The above illustration, made from a photograph, represents a balanced rock on the farm of Cowdrey Banning, in East Hartland, in the northern part of the State.  It stands on the very margin of a ledge of rock, but is no part of the ledge and never was.  It is nine feet high, measures thirty-six feet around the largest part and six feet around the base-or an average of two feet in diameter.  It consists of seven different kinds of stone.

The questions that naturally arise in the minds of those who see it are “where did this rock come from, and how it came here?”   So far as I know the first question never has been answered.   The second questions is easily answered, it was brought here by ice.

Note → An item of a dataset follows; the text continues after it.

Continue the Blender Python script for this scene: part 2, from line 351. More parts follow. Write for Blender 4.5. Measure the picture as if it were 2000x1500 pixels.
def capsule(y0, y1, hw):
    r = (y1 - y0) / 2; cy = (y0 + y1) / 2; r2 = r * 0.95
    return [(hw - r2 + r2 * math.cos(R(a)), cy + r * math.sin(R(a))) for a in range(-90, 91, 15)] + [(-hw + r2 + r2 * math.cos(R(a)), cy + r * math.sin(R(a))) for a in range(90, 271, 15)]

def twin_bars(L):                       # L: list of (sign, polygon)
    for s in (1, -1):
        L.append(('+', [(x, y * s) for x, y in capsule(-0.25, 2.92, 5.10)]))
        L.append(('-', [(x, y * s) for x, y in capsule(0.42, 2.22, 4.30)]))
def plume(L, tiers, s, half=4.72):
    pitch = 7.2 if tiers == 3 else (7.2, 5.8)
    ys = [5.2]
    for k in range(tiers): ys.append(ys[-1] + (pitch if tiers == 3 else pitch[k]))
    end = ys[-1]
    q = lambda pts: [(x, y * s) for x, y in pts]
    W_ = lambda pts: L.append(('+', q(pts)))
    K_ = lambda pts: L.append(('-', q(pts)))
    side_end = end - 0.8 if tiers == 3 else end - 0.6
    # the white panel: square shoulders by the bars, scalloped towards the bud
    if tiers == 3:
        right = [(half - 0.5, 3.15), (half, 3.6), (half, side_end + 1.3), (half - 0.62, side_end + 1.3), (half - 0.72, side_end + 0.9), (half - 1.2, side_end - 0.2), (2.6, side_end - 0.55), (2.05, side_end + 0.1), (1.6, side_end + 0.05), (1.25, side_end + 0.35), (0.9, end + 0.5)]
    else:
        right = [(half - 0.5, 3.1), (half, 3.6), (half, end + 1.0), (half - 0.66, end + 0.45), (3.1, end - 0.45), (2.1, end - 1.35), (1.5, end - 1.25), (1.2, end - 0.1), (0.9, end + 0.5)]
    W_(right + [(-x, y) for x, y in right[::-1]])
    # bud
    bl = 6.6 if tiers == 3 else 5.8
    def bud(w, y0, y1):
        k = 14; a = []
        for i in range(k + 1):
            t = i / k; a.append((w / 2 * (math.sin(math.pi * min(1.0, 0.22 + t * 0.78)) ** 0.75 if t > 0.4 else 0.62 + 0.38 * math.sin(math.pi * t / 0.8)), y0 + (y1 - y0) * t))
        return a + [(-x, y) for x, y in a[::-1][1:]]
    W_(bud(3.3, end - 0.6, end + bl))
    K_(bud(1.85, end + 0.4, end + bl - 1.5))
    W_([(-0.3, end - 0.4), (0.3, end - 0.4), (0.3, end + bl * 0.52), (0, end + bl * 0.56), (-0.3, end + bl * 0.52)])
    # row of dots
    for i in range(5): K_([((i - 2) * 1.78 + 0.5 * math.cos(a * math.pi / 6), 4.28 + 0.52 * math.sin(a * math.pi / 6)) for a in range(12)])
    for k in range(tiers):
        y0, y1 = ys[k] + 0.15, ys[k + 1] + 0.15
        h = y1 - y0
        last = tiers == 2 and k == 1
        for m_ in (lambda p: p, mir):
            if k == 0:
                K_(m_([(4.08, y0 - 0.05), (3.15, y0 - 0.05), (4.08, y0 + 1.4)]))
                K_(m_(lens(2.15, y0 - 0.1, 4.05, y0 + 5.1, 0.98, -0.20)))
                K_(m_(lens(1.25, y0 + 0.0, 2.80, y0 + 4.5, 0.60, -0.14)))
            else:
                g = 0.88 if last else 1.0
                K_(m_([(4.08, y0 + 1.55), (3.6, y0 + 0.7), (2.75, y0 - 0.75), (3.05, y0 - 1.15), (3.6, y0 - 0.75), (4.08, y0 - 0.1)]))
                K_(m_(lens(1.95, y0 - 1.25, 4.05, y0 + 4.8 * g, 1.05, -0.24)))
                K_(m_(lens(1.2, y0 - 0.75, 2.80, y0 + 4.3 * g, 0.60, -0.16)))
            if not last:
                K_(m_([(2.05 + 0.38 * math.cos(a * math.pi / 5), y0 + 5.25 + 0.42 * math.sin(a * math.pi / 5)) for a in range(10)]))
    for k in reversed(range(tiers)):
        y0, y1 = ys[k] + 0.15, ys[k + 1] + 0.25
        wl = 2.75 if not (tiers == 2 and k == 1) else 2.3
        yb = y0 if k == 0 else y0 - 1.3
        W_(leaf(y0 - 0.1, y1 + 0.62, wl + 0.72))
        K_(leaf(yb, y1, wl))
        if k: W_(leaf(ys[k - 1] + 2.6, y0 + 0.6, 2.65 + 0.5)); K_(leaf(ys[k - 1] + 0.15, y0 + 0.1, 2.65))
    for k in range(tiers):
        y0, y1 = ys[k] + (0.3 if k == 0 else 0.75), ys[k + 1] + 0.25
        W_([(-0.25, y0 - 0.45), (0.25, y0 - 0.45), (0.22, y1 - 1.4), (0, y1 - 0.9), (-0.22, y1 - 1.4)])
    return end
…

It may not be generally known that at one time ice covered the northern half, more or less, of North America.  This may have been a million, or several million years ago.  Nobody knows.  But the fact is indisputable.  This ice-cap, really a continent-wide glacier of immense thickness, slowly made its way downward till it reached a latitude where the heat was sufficient to melt it.  On its way it picked up fragments of rock of all sizes, together with soil and whatever else it found that was movable by its mighty force, and dropped these materials along its route as heat or friction released them from its grasp.  And at the end of the glacier there was usually a large accumulation of earth and stones, dropped from it as it melted.  This accumulation is called a “terminal moraine.”  Long Island seems to be such a moraine, as that was the limit of the eastern side of the glacier.  The stones on the underside of the ice scratched the surface of the masses of imbedded rocks in multitudes of places along its route and it its way the direction of the ice-movement is easily determined.

This balanced rock in East Hartland is not the only one, but it perhaps the most wonderful of all that have been discovered.

Right here I might speak of another rock in Putnam County, New York.  It is over fifty years since I saw it, but my recollection is that it is about the size of “lovers rock” at Compounce lake.  It is not a balanced rock, but rests, clear from the ground, upon three small boulders.  It was, no doubt, left there by the ice.

C.H. Riggs

Mr. Twining writes that when boys, he and C. Banning tried to move Balanced Rock with bars and that he had learned that generations before had tried powder behind it, but the rock still remains unmoved.  He also writes that near Denver, Colorado, in The Garden of the Gods there is a brother to this rock, although not of a granite combination.